▶ **DATASET SECTION**
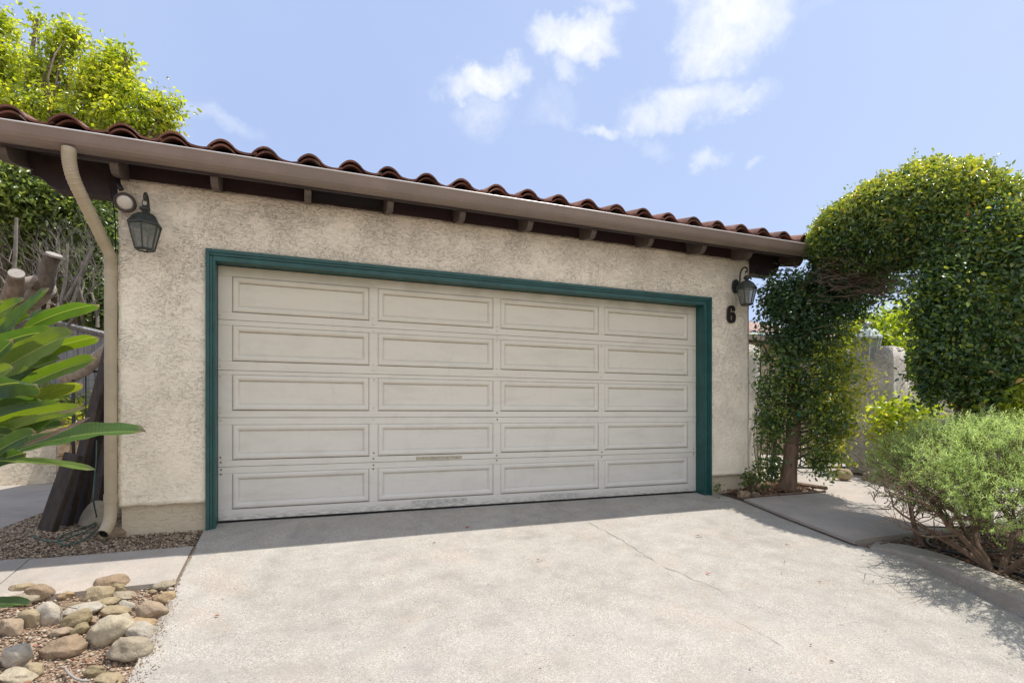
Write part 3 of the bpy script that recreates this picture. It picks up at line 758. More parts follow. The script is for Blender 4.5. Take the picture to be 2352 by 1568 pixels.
# fascia / gutter
bm = BM()
GY = -.43
outer = [(GY+.0, 2.846), (GY-.112, 2.846), (GY-.118, 2.838), (GY-.113, 2.822), (GY-.106, 2.79), (GY-.100, 2.765), (GY-.088, 2.738), (GY-.066, 2.718), (GY-.035, 2.708), (GY+.0, 2.705)]
inner = [(y+(.004 if k > 1 else 0) if y < GY-.02 else y, z+.004) for k, (y, z) in enumerate(outer[2:])]
outer = [(y, 2.712+(z-2.705)*.78) for y, z in outer]
path = [outer[9], outer[8], outer[7], outer[6], outer[5], outer[4], outer[3], outer[2], outer[1], (GY-.100, 2.822), (GY-.100, 2.816), (GY-.106, 2.814), (GY-.100, 2.786), (GY-.094, 2.761), (GY-.082, 2.742), (GY-.062, 2.727), (GY-.004, 2.718), (GY-.004, 2.84), (GY, 2.84)]
nseg = 30; rows = []
for i in range(nseg+1):
    x = -1.90+(5.47+1.90)*i/nseg; sag = .004*mnoise.noise(Vector((x*1.1, 0, 7)))
    rows.append([bm.verts.new((x, y+sag, z+sag)) for y, z in path])
for a, b_ in zip(rows, rows[1:]):
    for k in range(len(path)-1): bm.faces.new((a[k], a[k+1], b_[k+1], b_[k]))
for e in (0, -1):
    n_ = len(path)//2
    bm.faces.new([rows[e][k] for k in (0, 1, 2, 3, 4, 5, 6, 7, 8, 17)])
gut = build(bm, 'gutter', M['gutter'], gar, False)
bm = BM(); tube(bm, [(-1.90, GY-.111, 2.8225), (5.47, GY-.111, 2.8225)], .0058, 8)
bm.transform(Matrix.Translation(-Vector(gar.location))); me = bpy.data.meshes.new('gutter_lip'); bm.to_mesh(me); bm.free(); link('gutter_lip', me, M['gutter_lip'], gut)
bm = BM(); box(bm, RXL, RXR, GY+.001, GY+.03, 2.70, 2.86); build(bm, 'fascia', M['brown_wood'], gar)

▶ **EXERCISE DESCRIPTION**
Reproduce every line of the material precisely, omitting its pictures.

▶ **WORKED SOLUTION**
Write part 3 of the bpy script that recreates this picture. It picks up at line 758. More parts follow. The script is for Blender 4.5. Take the picture to be 2352 by 1568 pixels.
# fascia / gutter
bm = BM()
GY = -.43
outer = [(GY+.0, 2.846), (GY-.112, 2.846), (GY-.118, 2.838), (GY-.113, 2.822), (GY-.106, 2.79), (GY-.100, 2.765), (GY-.088, 2.738), (GY-.066, 2.718), (GY-.035, 2.708), (GY+.0, 2.705)]
inner = [(y+(.004 if k > 1 else 0) if y < GY-.02 else y, z+.004) for k, (y, z) in enumerate(outer[2:])]
outer = [(y, 2.712+(z-2.705)*.78) for y, z in outer]
path = [outer[9], outer[8], outer[7], outer[6], outer[5], outer[4], outer[3], outer[2], outer[1], (GY-.100, 2.822), (GY-.100, 2.816), (GY-.106, 2.814), (GY-.100, 2.786), (GY-.094, 2.761), (GY-.082, 2.742), (GY-.062, 2.727), (GY-.004, 2.718), (GY-.004, 2.84), (GY, 2.84)]
nseg = 30; rows = []
for i in range(nseg+1):
    x = -1.90+(5.47+1.90)*i/nseg; sag = .004*mnoise.noise(Vector((x*1.1, 0, 7)))
    rows.append([bm.verts.new((x, y+sag, z+sag)) for y, z in path])
for a, b_ in zip(rows, rows[1:]):
    for k in range(len(path)-1): bm.faces.new((a[k], a[k+1], b_[k+1], b_[k]))
for e in (0, -1):
    n_ = len(path)//2
    bm.faces.new([rows[e][k] for k in (0, 1, 2, 3, 4, 5, 6, 7, 8, 17)])
gut = build(bm, 'gutter', M['gutter'], gar, False)
bm = BM(); tube(bm, [(-1.90, GY-.111, 2.8225), (5.47, GY-.111, 2.8225)], .0058, 8)
bm.transform(Matrix.Translation(-Vector(gar.location))); me = bpy.data.meshes.new('gutter_lip'); bm.to_mesh(me); bm.free(); link('gutter_lip', me, M['gutter_lip'], gut)
bm = BM(); box(bm, RXL, RXR, GY+.001, GY+.03, 2.70, 2.86); build(bm, 'fascia', M['brown_wood'], gar)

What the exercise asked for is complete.